* **Aim**: Give back exactly the lines from the start of the listing to the line containing "m.build('trophy_cup' if q==0", inclusive, and nothing beyond them.

* Begin Data rows *

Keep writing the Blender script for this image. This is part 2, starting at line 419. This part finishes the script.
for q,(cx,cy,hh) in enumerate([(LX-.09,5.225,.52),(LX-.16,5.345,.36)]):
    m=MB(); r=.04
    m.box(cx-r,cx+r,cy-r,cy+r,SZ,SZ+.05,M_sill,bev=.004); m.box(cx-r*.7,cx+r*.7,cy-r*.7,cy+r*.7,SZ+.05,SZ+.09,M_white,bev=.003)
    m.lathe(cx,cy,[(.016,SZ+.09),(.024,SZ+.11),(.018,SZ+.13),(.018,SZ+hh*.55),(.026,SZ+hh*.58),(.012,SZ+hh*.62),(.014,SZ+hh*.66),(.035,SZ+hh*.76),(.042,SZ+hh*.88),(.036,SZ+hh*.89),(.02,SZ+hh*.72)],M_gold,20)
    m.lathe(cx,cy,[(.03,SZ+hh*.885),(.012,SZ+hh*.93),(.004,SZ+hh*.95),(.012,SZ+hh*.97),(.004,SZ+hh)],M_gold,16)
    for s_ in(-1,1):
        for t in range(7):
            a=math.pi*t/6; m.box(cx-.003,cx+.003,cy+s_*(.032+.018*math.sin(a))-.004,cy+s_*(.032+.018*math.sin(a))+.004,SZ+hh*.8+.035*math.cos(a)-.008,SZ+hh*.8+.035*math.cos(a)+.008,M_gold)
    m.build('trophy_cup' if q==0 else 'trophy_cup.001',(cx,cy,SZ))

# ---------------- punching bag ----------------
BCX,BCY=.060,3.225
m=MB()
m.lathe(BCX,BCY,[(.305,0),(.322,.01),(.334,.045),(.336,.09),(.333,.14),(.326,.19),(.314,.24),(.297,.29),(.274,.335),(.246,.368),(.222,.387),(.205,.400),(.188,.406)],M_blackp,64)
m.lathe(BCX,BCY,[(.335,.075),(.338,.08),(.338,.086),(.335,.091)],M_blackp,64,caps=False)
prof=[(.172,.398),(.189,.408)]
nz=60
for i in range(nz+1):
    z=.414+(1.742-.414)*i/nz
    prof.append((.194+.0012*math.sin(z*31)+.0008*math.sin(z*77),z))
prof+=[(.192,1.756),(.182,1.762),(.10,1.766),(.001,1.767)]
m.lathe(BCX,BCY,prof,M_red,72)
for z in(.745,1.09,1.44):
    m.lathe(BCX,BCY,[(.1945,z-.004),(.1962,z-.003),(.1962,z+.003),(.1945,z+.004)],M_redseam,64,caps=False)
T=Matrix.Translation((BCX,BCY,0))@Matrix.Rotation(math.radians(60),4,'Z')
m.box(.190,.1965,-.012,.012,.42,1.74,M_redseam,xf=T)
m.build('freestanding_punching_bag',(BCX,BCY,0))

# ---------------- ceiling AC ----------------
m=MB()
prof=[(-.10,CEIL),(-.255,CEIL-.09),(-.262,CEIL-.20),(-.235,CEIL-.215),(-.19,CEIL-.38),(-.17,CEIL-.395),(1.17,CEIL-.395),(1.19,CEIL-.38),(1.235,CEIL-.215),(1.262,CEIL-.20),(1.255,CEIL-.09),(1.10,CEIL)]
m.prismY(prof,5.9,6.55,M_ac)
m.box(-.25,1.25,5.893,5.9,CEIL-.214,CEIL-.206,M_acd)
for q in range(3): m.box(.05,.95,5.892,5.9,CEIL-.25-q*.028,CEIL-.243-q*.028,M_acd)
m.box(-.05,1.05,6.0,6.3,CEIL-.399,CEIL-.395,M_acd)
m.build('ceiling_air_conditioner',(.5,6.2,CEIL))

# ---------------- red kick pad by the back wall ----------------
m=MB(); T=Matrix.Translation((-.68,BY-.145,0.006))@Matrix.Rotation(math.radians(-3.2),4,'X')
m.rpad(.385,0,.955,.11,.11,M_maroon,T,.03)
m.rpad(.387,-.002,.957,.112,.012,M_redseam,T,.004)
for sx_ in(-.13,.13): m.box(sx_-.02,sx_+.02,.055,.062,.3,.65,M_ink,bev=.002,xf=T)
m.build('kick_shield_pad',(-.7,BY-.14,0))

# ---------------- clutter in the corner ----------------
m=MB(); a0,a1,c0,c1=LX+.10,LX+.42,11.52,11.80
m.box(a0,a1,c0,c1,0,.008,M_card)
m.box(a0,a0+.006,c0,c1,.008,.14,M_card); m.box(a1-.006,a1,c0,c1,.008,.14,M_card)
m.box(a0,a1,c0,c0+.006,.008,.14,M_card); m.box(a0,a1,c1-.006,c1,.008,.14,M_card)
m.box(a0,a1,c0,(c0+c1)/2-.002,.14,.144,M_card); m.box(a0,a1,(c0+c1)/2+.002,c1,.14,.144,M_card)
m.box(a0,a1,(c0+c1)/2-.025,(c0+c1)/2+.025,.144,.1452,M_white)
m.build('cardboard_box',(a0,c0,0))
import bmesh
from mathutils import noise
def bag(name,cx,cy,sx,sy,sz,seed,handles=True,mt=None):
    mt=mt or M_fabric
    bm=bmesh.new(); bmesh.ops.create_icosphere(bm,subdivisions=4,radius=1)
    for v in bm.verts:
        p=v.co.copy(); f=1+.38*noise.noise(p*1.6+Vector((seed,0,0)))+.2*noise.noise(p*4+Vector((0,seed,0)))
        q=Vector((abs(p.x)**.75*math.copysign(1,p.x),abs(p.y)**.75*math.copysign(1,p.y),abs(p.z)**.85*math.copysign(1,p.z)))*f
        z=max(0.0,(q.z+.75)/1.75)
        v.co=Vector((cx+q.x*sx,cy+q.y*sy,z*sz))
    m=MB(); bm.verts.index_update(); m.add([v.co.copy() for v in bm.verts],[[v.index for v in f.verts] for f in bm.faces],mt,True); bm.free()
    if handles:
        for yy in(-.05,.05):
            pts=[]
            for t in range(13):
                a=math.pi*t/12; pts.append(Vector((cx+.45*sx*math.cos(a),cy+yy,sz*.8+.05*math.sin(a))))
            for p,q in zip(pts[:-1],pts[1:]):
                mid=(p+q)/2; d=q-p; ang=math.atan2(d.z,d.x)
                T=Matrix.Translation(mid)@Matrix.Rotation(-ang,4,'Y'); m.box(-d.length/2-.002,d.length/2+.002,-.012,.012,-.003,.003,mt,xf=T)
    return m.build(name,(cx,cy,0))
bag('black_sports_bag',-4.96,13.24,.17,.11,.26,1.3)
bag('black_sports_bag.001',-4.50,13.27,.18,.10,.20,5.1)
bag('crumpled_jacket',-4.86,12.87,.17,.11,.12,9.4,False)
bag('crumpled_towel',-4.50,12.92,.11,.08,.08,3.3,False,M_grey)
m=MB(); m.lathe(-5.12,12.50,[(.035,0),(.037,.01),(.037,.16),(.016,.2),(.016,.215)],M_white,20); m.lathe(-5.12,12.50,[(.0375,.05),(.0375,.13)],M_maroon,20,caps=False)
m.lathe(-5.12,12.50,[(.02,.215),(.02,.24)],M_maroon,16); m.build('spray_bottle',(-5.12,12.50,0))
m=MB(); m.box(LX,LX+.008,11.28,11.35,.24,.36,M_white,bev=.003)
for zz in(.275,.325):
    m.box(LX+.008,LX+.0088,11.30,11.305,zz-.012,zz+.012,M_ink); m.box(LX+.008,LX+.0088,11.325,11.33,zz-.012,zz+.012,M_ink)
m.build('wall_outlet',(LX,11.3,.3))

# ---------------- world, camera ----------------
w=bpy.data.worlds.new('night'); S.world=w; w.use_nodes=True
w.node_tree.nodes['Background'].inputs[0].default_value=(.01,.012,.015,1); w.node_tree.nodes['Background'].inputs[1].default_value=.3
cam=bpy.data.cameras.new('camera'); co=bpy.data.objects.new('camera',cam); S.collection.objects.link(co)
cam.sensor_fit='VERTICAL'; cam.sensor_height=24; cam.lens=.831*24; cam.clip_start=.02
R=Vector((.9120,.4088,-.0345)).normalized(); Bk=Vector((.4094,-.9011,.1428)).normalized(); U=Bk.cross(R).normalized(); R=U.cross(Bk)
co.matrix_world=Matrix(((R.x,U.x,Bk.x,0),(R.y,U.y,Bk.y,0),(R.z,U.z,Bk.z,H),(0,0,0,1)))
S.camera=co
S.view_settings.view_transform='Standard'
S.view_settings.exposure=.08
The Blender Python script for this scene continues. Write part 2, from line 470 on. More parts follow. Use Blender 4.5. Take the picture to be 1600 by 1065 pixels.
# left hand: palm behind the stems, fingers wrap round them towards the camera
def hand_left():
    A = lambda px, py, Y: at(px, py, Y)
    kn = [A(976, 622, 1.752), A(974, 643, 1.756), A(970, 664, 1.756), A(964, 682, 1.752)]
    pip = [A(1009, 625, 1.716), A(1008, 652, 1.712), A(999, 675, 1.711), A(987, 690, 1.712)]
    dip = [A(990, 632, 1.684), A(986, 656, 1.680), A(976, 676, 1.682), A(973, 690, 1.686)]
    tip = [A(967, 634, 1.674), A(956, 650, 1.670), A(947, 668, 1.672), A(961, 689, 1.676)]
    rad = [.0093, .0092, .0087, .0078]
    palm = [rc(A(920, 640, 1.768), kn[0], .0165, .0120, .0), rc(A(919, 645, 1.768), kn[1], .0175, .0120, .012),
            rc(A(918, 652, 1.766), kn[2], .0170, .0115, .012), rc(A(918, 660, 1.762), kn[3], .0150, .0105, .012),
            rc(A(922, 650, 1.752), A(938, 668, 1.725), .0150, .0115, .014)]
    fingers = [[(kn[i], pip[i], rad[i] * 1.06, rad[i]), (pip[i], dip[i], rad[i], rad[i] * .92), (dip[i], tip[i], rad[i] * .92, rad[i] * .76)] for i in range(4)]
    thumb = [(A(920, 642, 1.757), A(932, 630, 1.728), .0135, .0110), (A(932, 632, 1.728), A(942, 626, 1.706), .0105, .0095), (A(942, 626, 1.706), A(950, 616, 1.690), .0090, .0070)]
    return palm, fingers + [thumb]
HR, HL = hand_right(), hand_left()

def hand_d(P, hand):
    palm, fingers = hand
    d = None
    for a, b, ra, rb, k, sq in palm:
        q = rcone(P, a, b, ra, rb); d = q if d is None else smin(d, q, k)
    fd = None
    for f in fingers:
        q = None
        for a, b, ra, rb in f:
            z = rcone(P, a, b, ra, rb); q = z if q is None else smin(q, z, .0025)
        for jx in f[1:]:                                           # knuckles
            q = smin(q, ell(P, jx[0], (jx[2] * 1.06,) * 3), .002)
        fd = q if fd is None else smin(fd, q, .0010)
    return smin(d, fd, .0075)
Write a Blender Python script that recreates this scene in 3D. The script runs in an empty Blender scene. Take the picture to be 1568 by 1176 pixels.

* End Data rows *

* **Answer in full**:
Keep writing the Blender script for this image. This is part 2, starting at line 419. This part finishes the script.
for q,(cx,cy,hh) in enumerate([(LX-.09,5.225,.52),(LX-.16,5.345,.36)]):
    m=MB(); r=.04
    m.box(cx-r,cx+r,cy-r,cy+r,SZ,SZ+.05,M_sill,bev=.004); m.box(cx-r*.7,cx+r*.7,cy-r*.7,cy+r*.7,SZ+.05,SZ+.09,M_white,bev=.003)
    m.lathe(cx,cy,[(.016,SZ+.09),(.024,SZ+.11),(.018,SZ+.13),(.018,SZ+hh*.55),(.026,SZ+hh*.58),(.012,SZ+hh*.62),(.014,SZ+hh*.66),(.035,SZ+hh*.76),(.042,SZ+hh*.88),(.036,SZ+hh*.89),(.02,SZ+hh*.72)],M_gold,20)
    m.lathe(cx,cy,[(.03,SZ+hh*.885),(.012,SZ+hh*.93),(.004,SZ+hh*.95),(.012,SZ+hh*.97),(.004,SZ+hh)],M_gold,16)
    for s_ in(-1,1):
        for t in range(7):
            a=math.pi*t/6; m.box(cx-.003,cx+.003,cy+s_*(.032+.018*math.sin(a))-.004,cy+s_*(.032+.018*math.sin(a))+.004,SZ+hh*.8+.035*math.cos(a)-.008,SZ+hh*.8+.035*math.cos(a)+.008,M_gold)
    m.build('trophy_cup' if q==0 else 'trophy_cup.001',(cx,cy,SZ))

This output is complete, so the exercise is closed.